In een bijna 2,5 uur durend concert trakteerde Karol G haar fans op een ruime greep uit haar albums, een verzorgde show en haar eigen warme persoonlijkheid.
De Colombiaanse popster Karol G werd in de aanloop naar Primavera Sound regelmatig als gerucht genoemd. Ergens logisch na de triomftocht van Rosalía vorig jaar, maar ze is natuurlijk nog veel populairder, zowel qua fans als qua sound.
Is het dan wel een goed idee om zo’n artiest de line-up voor een alternatief festival te laten trekken, met het risico dat het door de fans onder de voet gelopen wordt – of een stevige deuk slaat in het budget?

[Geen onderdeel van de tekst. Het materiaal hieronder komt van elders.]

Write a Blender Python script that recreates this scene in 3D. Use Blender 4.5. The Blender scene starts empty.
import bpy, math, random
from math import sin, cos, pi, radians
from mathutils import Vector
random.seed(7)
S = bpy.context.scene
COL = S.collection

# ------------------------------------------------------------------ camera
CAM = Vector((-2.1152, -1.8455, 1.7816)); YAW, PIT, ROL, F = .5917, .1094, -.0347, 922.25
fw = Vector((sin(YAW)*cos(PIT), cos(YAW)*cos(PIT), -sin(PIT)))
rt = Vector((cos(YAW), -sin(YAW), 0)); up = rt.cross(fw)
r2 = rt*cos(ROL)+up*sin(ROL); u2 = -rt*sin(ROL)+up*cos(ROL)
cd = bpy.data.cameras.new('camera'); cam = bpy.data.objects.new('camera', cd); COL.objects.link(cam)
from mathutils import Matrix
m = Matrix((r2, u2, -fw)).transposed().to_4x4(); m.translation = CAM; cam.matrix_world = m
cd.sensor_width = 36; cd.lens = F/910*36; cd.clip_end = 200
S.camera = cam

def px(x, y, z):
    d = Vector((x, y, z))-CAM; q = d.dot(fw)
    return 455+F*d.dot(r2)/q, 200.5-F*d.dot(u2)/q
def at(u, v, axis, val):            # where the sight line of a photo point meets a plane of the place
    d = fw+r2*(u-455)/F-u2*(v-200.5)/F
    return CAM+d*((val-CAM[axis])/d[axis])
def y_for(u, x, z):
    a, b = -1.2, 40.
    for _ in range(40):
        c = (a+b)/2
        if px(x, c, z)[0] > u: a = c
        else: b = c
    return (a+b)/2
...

Daarover zijn de meningen bepaald verdeeld.
Karol G kan je alleszins niet in een tent wegzetten, zoals Rosalía op Werchter vorig jaar. Ze vulde dit weekend niet één, maar twee keer de Ziggo Dome met in lichtroze uitgedoste fans, waaronder heel veel vrouwen met Latijns-Amerikaanse roots.
Die zwaaiden enthousiast met de vlaggen van hun moederlanden en hadden vast gehoopt het eindeloze regenweer even uit hun hoofd te zetten. Maar de show vatte zowaar aan met een nogal overbodig verhaal over een bevroren zeemeermin.
Overal groeiden ijspegels, en de zangeres werkte de eerste helft van haar show af in een opeenvolging van winterse outfits, oorwarmers en Moon Boots incluis. De wat onderkoelde opener ‘TQG’, een samenwerking met Shakira paste hier prima bij, maar bij de bachata van ‘El Barco’ stelden we ons voorheen geen bevroren landschap voor.
Gelukkig werd de ijsgekoelde sirene op het grote scherm na enige tijd uit haar lijden verlost door een genderfluïde vlinder die haar meteen ook een blitse zilveren haai aan de hand deed. Daarmee ontdooide ook de show een beetje: de dansers droegen steeds minder kleren, en Karol G zelf transformeerde tot ‘la bichota’, het gewiekste alfadier dat de hoofdrol speelt op de bonusversie van haar recentste album.
Even later belandden we in een soort Teletubbielandschap dat als backdrop diende voor de feelgood-songs ‘Mientras Me Curo del Cora’ (met prominente ‘Don’t Worry, Be Happy‘-sample) en ‘Mañana Será Bonito’, ook beide van het nieuwe album.
De show omvatte alle elementen die je kan verwachten van een grote popshow: opblaasbare decorstukken, een loopbrug naar een kleiner podium waar enkele akoestische songs gespeeld worden, en een dozijn onhoudbaar geile dansers die een spel van aantrekken en afstoten spelen met de aanbiddelijke ster van dienst.
Maar de meest memorable momenten waren die waarop de zangeres alleen over het podium dartelde, met schijnbaar geheel spontane bewegingen en grapjes die de Spaanstaligen tot helemaal bovenaan in de Ziggo Dome uit hun dak lieten gaan.
Het viel ook op hoe gevarieerd de muziek van Karol G eigenlijk is. Voor het ongeoefende oor klinkt veel Latijns-Amerikaanse muziek hetzelfde, maar de ritmes en invloeden zijn heel divers. Daar viel moeilijk naast te kijken toen de zangeres een cowboyhoed opzette voor enkele songs in Mexicaanse plattelandsstijl, waaronder de onversneden hoempapa van ‘Gucci los Paños‘, begeleid op tuba en accordeon.
Helemaal aan het einde volgde nog een oer-Hollands momentje, toen ‘Provenza’ uitliep in een Tiësto-remix met kenmerkende pompende beats die de zaal nog één keer deden ontploffen. ‘S91’, op tape bij wijze van outro, werd bij het naar buiten wandelen door iedereen uit volle borst meegezongen, helemaal tot aan de uitgang.
Het zou fijn zijn om Karol G op een festival te mogen verwelkomen, maar waarom zou je dat verkiezen boven een avond waarin artiest en fans helemaal all- in kunnen gaan? Waar kan een artiest 2,5 lang 35 nummers spelen, en de nodige tijd nemen om met fans op de foto te gaan of hen zelfs de gevraagde ’tres besos’ op de rood aangelopen wangen te drukken? Eigenlijk nergens, tenzij je naam niet Karol, maar Dave G is.
Behalve misschien op een festival dat helemaal aan dit genre is toegewijd, maar dat lijkt in Nederland maar niet te lukken: het al langer worstelende Pal Mundo-festival in Den Haag zal dit jaar helaas niet doorgaan. Er is nochtans een publiek voor. Wie durft?